Now that you have cleaned your piece and set up your painting station outdoors, the next step is to prime the piece using primer. Priming is an important step that you shouldn’t skip.

Primer is a type of paint that further evens the clean surface and sets it for a more polished, more professional finish. It also enhances adhesion and absorption, which means that you will spray fewer layers of paint and the colours will pop more.

Primer is sprayed from a can as well. Shake the primer can for about three to five minutes – shake vigorously, shake up and down – and then spray it on a clean and dry surface. Spray as evenly as you can, lightly, from left to right, turning the piece around so you can catch the entire surface. Give the primer about 10 minutes to dry.

Step four: Spray the primed piece

Now comes the grand job of actually spraying the piece. First, as you did with the primer, shake the can vigorously up and down for three to five minutes. Check that the nozzle is not clogged up with any bobs of old paint.

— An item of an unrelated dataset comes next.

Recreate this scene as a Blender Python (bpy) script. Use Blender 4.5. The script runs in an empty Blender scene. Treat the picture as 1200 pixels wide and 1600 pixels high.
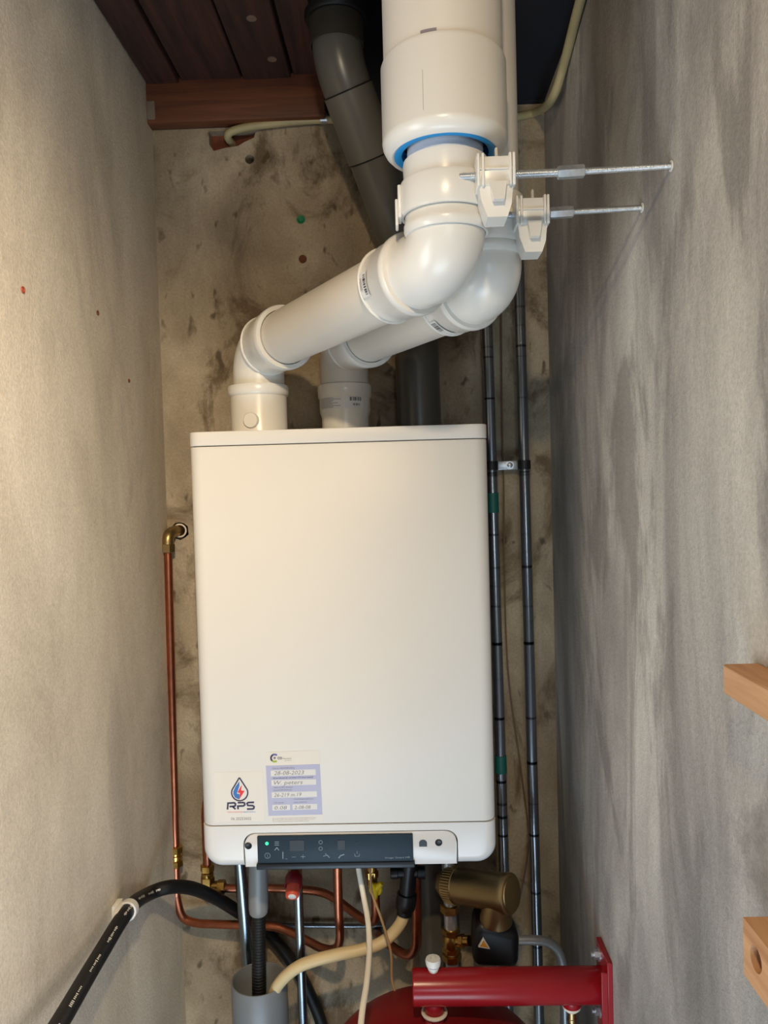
import bpy, bmesh, math, random
from mathutils import Vector, Matrix
PI = math.pi
random.seed(7)
SC = bpy.context.scene
COL = SC.collection

# ------------------------------------------------------------------ camera
ZT = 1.75                                   # height of the boiler's top above the floor
CAM = Vector((.3206, -1.4336, ZT - .0869))
yaw, pitch, roll, FPX = -.0243, -.0355, -.0277, 1199.2
cy_, sy_, cp_, sp_ = math.cos(yaw), math.sin(yaw), math.cos(pitch), math.sin(pitch)
FW = Vector((sy_ * cp_, cy_ * cp_, sp_))
r0 = Vector((cy_, -sy_, 0)); u0 = r0.cross(FW)
RT = math.cos(roll) * r0 + math.sin(roll) * u0
UP = -math.sin(roll) * r0 + math.cos(roll) * u0
cd = bpy.data.cameras.new('camera'); cam = bpy.data.objects.new('camera', cd); COL.objects.link(cam)
cam.matrix_world = Matrix(((RT.x, UP.x, -FW.x, CAM.x), (RT.y, UP.y, -FW.y, CAM.y), (RT.z, UP.z, -FW.z, CAM.z), (0, 0, 0, 1)))
cd.sensor_fit = 'VERTICAL'; cd.sensor_height = 24; cd.lens = FPX / 1600 * 24
cd.clip_start = .01
SC.camera = cam

# ------------------------------------------------------------------ light
SC.view_settings.view_transform = 'Standard'
SC.view_settings.look = 'None'
SC.view_settings.gamma = 1
SC.view_settings.use_curve_mapping = False
SC.view_settings.exposure = 0.07
w = bpy.data.worlds.new('world'); SC.world = w; w.use_nodes = True
w.node_tree.nodes['Background'].inputs[0].default_value = (.72, .86, 1, 1)
w.node_tree.nodes['Background'].inputs[1].default_value = .07

def area(name, loc, target, size, power, color, shape='RECTANGLE', spread=PI):
    l = bpy.data.lights.new(name, 'AREA'); l.shape = shape; l.size = size[0]
    if shape == 'RECTANGLE': l.size_y = size[1]
    l.energy = power; l.color = color; l.spread = spread
    o = bpy.data.objects.new(name, l); COL.objects.link(o); o.location = loc
    d = Vector(target) - Vector(loc); o.rotation_euler = d.to_track_quat('-Z', 'Y').to_euler()
    return o
# warm ceiling spot just above the camera, turned down to the left: a beam and the lamp's wide spill; cool daylight
# comes in low off the bright floor of the room behind and through a window there
LX, LY, LZ = .31, -1.42, ZT + .44
def spot(name, power, half, blend, d):
    l = bpy.data.lights.new(name, 'SPOT'); l.energy = power; l.color = (1, .78, .50); l.shadow_soft_size = .022
    l.spot_size = math.radians(half * 2); l.spot_blend = blend
    o = bpy.data.objects.new(name, l); COL.objects.link(o); o.location = (LX, LY, LZ)
    o.rotation_euler = Vector(d).to_track_quat('-Z', 'Y').to_euler()
spot('ceiling_spot_beam', 60, 38, 1, (-.45, .72, -.57))
spot('ceiling_spot_spill', 15, 85, .6, (-.1, .85, -.4))
area('window_daylight', (.60, -3.0, ZT - .16), (.3, -.2, ZT - .3), (.32, .3), 5, (.74, .87, 1))
area('floor_daylight', (.25, -1.5, ZT - 1.62), (.2, -.6, ZT - .3), (1.3, .8), 24, (.64, .83, 1))
area('side_daylight_fill', (-1.0, -1.45, ZT - .6), (.598, -.7, ZT - .55), (.5, 1.0), 14, (.92, .96, 1))
area('side_daylight_fill', (1.5, -2.15, ZT - .95), (-.123, -.55, ZT - .75), (.5, .8), 26, (.92, .95, 1))  # added fill from the right, unseen source, brightens the lower left wall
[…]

A good way to check your vigour and distance is to spot spray first. Hold the can about 10 centimetres away from the piece and spray lightly on one spot from right to left then right again.

What does the spot spay look like? Are you squeezing the nozzle too hard, or too gently? Are you too close to the piece, too far? Is your hand unsteady? If satisfied, go on to spray the entire piece. Take your time, relax and maintain the spraying rhythm.

Once the first layer of paint is on, give it at least 20 minutes to dry up before you apply the second coat of paint. Fix any mistakes before you recoat. A primed piece will only need a maximum of two coats of paint. Use the same can for both coats.

Step five: Clean up right after

Once you have applied the second and final coat and left the piece out to dry, immediately clean up your hands and any spluttered paint that may have caught beyond your spraying station. It is easier to clean up the wet paint.

Wipe the cans well, especially the nozzle, and firmly shut the lid. Store your cans in a cool dry place to use another day. Dismantle your spraying station and discard your mask, but you will reuse the goggles and rubber gloves.